Per la prima volta da tre anni l’offerta di petrolio dall’Opec si avvia ad essere inferiore alla richiesta del mercato: una svolta che si sta realizzando senza che siano stati deliberati tagli di produzione e che quindi sembra decretare il successo della strategia avviata nel 2014 per volontà dei sauditi. Nel terzo trimestre potrebbero mancare all’appello 500mila barili di greggio dell’Organizzazione, mentre nel secondo semestre il gap potrebbe esssere in media di 160mila bg. Le cifre vanno prese con le molle, prima di tutto perché è l’Opec stessa a fornirle, sia pure con il contributo di terze fonti.

Inoltre, il processo di riequilibrio tra domanda e offerta di greggio non è soltanto frutto della resa dei produttori concorrenti, ma è stato accelerato da una lunga serie di emergenze, che hanno colpito anche Paesi dell’Opec: alla crisi della produzione libica, si stanno sommando le crescenti difficoltà dell’industria petrolifera venezuelana e soprattutto il crollo delle estrazioni in Nigeria. È legata in particolare a quest’ultimo la discesa della produzione Opec a 32,36 milioni di bg in maggio, livello che sarebbe per l’appunto insufficiente a soddisfare il fabbisogno (il cosiddetto “call on Opec”).
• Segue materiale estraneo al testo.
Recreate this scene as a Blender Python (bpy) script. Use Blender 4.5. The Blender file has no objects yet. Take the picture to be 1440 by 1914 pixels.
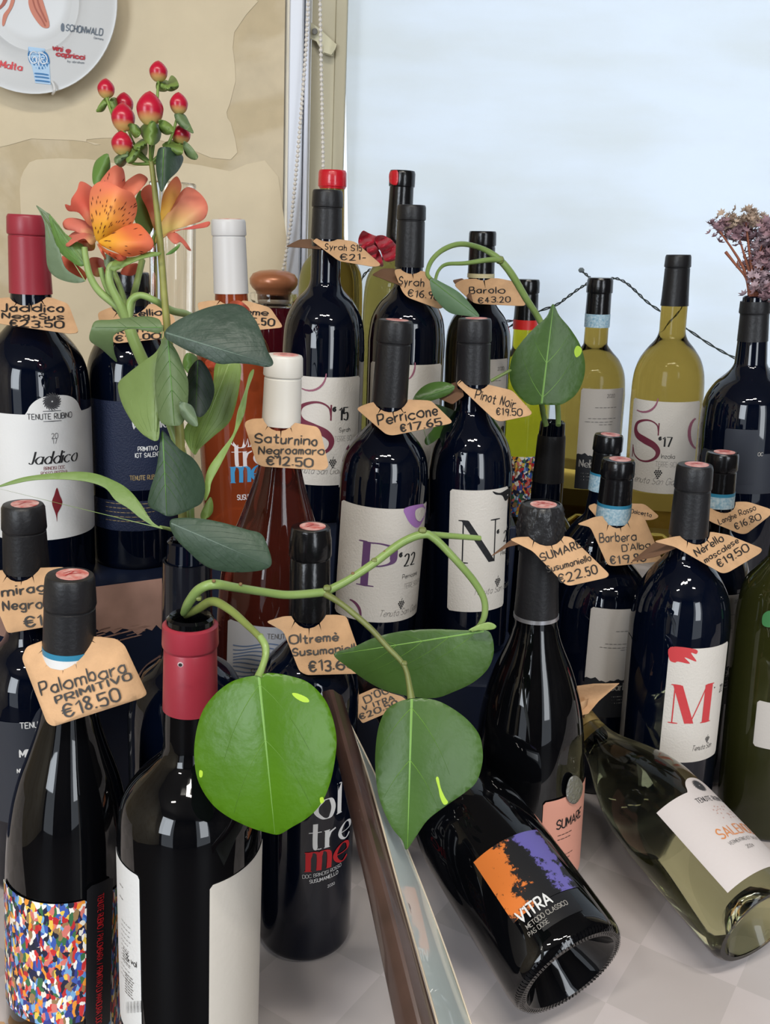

La maggior parte degli analisti ormai converge sulla previsione che domanda e offerta di petrolio siano avviate a riallinearsi verso la fine dell’anno. Lo scenario è tuttavia denso di incognite, non solo relative alla tenuta della domanda.

In maggio si stima che 3,6 mbg di produzione fossero fuori gioco nel mondo: un record probabilmente dai tempi dell’invasione irachena del Kuwait nel 1990. Una parte delle emergenze - ad esempio quella legata agli incendi in Canada - dovrebbe rientrare in tempi relativamente brevi.

L’offerta sta tuttavia calando, presumibilmente in modo più duraturo, anche per motivi economici: la Cina - quarto fornitore mondiale - ha visto calare la produzione di greggio del 7,3% lo scorso mese (a 3,99 mbg), il maggior crollo da 15 anni. Trattandosi di risorse convenzionali, il riavvio non sarà immediato.

Diverso il caso dello shale oil americano, che secondo molti operatori potrebbe rialzare la testa se le quotazioni del barile si mantengono sopra 50 $ o, a maggior ragione, se si spingono oltre. È anche per questi timori, probabilmente, che il rally del petrolio ha subito una battuta di arresto: ieri il Wti ha chiuso a 48,88 $ e il Brent a 50,35 $, entrambi in ribasso dello 0,4%.